* **Problem statement**
Without omitting anything, retype the data that follows.
==== Information supplied ====
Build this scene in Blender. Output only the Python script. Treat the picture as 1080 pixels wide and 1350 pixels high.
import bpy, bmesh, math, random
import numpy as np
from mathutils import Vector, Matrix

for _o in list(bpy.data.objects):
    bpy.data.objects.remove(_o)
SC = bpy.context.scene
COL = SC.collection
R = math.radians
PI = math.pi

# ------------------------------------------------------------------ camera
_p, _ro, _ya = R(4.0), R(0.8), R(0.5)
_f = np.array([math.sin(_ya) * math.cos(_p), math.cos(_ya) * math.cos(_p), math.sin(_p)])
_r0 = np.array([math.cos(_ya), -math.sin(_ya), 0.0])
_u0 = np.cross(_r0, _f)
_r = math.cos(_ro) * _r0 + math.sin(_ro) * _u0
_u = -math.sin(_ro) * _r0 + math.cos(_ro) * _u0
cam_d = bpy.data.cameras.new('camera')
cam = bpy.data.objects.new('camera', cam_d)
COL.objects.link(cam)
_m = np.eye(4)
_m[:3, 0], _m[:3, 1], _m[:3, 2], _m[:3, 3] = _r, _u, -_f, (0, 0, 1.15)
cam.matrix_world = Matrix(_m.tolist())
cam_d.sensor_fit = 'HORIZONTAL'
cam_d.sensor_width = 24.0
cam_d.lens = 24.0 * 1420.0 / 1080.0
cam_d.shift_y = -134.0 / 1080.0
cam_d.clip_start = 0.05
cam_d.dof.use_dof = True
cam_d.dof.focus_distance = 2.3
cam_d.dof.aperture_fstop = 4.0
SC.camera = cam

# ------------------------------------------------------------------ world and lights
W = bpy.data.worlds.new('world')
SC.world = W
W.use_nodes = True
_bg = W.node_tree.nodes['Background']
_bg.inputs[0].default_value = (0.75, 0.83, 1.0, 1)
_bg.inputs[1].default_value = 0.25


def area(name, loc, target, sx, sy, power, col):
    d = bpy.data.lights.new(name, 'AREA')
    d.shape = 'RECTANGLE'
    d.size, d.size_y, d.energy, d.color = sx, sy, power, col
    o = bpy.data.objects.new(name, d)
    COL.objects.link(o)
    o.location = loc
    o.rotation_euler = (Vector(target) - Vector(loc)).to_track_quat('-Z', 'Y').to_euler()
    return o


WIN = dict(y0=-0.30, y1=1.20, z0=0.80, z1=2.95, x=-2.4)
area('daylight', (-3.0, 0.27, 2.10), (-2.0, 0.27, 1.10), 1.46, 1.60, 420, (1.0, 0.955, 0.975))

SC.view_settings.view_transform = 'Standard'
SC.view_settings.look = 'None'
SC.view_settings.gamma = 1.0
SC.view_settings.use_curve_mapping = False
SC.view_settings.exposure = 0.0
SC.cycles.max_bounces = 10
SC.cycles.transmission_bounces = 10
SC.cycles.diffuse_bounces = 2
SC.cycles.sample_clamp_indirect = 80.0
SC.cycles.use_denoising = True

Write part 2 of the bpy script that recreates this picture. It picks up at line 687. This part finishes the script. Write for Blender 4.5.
====
* **Task solution**
Build this scene in Blender. Output only the Python script. Treat the picture as 1080 pixels wide and 1350 pixels high.
import bpy, bmesh, math, random
import numpy as np
from mathutils import Vector, Matrix

for _o in list(bpy.data.objects):
    bpy.data.objects.remove(_o)
SC = bpy.context.scene
COL = SC.collection
R = math.radians
PI = math.pi

# ------------------------------------------------------------------ camera
_p, _ro, _ya = R(4.0), R(0.8), R(0.5)
_f = np.array([math.sin(_ya) * math.cos(_p), math.cos(_ya) * math.cos(_p), math.sin(_p)])
_r0 = np.array([math.cos(_ya), -math.sin(_ya), 0.0])
_u0 = np.cross(_r0, _f)
_r = math.cos(_ro) * _r0 + math.sin(_ro) * _u0
_u = -math.sin(_ro) * _r0 + math.cos(_ro) * _u0
cam_d = bpy.data.cameras.new('camera')
cam = bpy.data.objects.new('camera', cam_d)
COL.objects.link(cam)
_m = np.eye(4)
_m[:3, 0], _m[:3, 1], _m[:3, 2], _m[:3, 3] = _r, _u, -_f, (0, 0, 1.15)
cam.matrix_world = Matrix(_m.tolist())
cam_d.sensor_fit = 'HORIZONTAL'
cam_d.sensor_width = 24.0
cam_d.lens = 24.0 * 1420.0 / 1080.0
cam_d.shift_y = -134.0 / 1080.0
cam_d.clip_start = 0.05
cam_d.dof.use_dof = True
cam_d.dof.focus_distance = 2.3
cam_d.dof.aperture_fstop = 4.0
SC.camera = cam

# ------------------------------------------------------------------ world and lights
W = bpy.data.worlds.new('world')
SC.world = W
W.use_nodes = True
_bg = W.node_tree.nodes['Background']
_bg.inputs[0].default_value = (0.75, 0.83, 1.0, 1)
_bg.inputs[1].default_value = 0.25


def area(name, loc, target, sx, sy, power, col):
    d = bpy.data.lights.new(name, 'AREA')
    d.shape = 'RECTANGLE'
    d.size, d.size_y, d.energy, d.color = sx, sy, power, col
    o = bpy.data.objects.new(name, d)
    COL.objects.link(o)
    o.location = loc
    o.rotation_euler = (Vector(target) - Vector(loc)).to_track_quat('-Z', 'Y').to_euler()
    return o


WIN = dict(y0=-0.30, y1=1.20, z0=0.80, z1=2.95, x=-2.4)
area('daylight', (-3.0, 0.27, 2.10), (-2.0, 0.27, 1.10), 1.46, 1.60, 420, (1.0, 0.955, 0.975))

SC.view_settings.view_transform = 'Standard'
SC.view_settings.look = 'None'
SC.view_settings.gamma = 1.0
SC.view_settings.use_curve_mapping = False
SC.view_settings.exposure = 0.0
SC.cycles.max_bounces = 10
SC.cycles.transmission_bounces = 10
SC.cycles.diffuse_bounces = 2
SC.cycles.sample_clamp_indirect = 80.0
SC.cycles.use_denoising = True

Write part 2 of the bpy script that recreates this picture. It picks up at line 687. This part finishes the script. Write for Blender 4.5.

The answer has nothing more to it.